**Task description:**
Reproduce each line bearing the word "that".

**Data segment:**

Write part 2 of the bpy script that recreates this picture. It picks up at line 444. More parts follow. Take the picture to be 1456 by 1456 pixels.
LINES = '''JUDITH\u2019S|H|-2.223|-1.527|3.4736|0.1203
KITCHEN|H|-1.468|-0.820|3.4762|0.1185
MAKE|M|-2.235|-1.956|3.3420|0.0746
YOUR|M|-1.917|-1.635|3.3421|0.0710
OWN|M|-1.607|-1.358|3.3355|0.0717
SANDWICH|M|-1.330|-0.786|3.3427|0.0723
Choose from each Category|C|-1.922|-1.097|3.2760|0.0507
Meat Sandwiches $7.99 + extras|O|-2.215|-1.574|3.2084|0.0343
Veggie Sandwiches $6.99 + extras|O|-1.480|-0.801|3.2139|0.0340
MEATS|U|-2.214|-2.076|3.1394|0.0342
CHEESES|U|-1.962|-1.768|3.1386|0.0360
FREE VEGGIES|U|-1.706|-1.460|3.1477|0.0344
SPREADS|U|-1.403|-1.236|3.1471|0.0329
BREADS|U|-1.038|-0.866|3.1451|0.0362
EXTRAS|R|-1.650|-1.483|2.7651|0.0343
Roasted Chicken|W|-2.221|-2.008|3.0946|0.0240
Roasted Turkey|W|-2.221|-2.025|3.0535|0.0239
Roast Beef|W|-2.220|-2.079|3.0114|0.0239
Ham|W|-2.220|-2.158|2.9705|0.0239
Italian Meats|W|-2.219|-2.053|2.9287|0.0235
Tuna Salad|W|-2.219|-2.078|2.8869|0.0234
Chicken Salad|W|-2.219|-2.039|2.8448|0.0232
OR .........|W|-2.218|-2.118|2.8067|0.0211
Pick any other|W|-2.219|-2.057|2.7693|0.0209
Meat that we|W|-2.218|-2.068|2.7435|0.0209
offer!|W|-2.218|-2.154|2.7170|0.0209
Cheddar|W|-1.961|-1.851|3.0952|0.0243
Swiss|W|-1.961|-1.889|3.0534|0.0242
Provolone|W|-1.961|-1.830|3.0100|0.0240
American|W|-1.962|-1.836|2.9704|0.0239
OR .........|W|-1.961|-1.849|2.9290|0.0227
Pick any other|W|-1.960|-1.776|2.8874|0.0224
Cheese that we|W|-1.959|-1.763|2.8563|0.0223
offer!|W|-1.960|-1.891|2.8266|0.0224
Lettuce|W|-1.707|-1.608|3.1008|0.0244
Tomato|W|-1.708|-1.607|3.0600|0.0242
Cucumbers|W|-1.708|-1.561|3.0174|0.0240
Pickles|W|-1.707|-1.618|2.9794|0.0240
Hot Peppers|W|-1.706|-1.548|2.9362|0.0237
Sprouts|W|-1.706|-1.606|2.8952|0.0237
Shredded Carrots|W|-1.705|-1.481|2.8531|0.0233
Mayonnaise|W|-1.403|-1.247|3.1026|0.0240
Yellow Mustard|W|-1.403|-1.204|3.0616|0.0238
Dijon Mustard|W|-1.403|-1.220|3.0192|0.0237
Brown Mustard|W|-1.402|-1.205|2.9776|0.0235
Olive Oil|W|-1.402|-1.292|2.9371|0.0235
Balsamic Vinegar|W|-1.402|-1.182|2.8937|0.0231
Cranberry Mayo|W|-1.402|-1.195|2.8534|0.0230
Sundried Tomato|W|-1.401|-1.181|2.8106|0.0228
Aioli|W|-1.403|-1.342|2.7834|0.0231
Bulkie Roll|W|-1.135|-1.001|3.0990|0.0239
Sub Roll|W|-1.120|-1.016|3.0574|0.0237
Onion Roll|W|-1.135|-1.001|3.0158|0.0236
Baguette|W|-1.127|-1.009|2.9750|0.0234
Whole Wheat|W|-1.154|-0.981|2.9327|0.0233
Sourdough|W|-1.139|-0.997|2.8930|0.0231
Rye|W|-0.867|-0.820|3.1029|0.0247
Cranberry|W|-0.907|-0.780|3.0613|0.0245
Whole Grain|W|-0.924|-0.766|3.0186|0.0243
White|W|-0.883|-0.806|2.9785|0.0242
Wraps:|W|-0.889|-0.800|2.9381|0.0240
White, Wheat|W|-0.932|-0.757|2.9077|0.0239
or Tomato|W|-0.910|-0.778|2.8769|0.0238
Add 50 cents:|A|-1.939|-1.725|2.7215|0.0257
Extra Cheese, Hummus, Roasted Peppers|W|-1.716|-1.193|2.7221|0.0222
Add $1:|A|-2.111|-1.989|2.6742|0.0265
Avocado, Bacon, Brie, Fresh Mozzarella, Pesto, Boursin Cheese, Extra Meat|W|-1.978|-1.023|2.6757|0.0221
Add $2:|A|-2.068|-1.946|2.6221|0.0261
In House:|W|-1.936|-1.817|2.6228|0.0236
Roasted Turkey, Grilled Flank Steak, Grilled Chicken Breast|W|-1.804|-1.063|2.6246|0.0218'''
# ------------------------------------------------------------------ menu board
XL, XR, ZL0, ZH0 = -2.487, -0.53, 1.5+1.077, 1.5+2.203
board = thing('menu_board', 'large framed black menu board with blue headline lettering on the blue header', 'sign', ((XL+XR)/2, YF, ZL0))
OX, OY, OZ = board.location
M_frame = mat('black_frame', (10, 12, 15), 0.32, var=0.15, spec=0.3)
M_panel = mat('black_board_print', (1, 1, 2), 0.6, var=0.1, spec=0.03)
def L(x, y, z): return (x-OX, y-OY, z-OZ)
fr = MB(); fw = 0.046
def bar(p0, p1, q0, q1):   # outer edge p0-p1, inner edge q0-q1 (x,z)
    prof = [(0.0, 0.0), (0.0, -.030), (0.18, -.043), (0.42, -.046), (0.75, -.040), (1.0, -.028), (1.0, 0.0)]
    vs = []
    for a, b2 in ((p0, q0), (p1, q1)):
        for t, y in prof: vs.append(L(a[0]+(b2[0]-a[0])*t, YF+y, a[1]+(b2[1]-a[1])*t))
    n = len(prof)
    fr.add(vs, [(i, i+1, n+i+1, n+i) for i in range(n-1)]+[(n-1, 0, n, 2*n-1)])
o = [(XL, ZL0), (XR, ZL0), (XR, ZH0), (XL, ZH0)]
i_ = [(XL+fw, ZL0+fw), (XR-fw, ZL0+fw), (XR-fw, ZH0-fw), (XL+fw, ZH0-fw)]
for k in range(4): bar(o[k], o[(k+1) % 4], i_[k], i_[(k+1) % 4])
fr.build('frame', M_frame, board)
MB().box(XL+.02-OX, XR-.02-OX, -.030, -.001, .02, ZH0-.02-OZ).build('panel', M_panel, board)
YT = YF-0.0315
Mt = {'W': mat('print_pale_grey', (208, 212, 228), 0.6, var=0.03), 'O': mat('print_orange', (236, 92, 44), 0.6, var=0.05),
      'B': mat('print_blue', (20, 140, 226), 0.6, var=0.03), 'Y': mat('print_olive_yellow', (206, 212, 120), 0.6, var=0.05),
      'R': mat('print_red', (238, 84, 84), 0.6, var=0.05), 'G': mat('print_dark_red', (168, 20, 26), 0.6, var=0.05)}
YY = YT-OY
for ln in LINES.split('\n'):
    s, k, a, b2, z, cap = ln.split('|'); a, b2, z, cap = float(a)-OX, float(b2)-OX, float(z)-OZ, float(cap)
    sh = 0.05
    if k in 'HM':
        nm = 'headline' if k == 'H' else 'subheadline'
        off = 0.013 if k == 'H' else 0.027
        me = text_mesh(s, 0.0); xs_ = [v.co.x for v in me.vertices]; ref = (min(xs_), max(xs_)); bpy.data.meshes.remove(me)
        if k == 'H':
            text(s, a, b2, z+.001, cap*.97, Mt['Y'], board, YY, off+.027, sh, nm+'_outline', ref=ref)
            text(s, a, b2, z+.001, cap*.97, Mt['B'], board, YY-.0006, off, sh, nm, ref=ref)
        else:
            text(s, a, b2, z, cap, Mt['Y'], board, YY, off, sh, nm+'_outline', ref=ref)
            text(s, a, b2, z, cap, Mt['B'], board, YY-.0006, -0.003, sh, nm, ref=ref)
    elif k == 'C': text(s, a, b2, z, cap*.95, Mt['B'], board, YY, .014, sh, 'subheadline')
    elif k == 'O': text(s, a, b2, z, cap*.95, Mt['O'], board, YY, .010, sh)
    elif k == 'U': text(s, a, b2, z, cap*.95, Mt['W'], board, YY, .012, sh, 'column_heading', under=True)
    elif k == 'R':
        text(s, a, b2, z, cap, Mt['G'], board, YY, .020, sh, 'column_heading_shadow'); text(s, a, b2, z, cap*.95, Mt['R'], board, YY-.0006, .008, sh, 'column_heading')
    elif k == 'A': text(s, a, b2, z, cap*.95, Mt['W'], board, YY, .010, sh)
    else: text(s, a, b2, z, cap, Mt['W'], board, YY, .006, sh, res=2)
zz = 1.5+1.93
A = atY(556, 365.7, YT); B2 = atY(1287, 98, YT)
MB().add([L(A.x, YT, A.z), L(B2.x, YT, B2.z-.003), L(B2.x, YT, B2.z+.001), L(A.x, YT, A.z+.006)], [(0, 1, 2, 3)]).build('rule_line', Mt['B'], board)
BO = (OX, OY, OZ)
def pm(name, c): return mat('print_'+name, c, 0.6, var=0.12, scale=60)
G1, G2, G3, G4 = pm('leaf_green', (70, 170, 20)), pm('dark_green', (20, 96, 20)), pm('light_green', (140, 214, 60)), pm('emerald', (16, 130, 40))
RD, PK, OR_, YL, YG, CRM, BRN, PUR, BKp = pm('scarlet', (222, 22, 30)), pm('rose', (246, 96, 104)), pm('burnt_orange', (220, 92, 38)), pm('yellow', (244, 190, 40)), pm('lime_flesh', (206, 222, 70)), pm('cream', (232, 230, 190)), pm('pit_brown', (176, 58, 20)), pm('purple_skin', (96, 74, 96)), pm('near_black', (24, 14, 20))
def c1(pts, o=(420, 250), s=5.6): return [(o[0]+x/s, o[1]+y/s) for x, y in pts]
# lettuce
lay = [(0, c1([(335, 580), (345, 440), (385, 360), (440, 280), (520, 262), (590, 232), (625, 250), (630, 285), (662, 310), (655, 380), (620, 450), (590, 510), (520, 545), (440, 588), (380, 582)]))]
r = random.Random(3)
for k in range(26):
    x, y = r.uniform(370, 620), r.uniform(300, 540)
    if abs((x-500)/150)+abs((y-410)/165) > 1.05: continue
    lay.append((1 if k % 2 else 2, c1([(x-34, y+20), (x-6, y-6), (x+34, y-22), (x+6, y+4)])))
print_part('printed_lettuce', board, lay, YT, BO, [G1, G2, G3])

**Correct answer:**
Write part 2 of the bpy script that recreates this picture. It picks up at line 444. More parts follow. Take the picture to be 1456 by 1456 pixels.
Meat that we|W|-2.218|-2.068|2.7435|0.0209
Cheese that we|W|-1.959|-1.763|2.8563|0.0223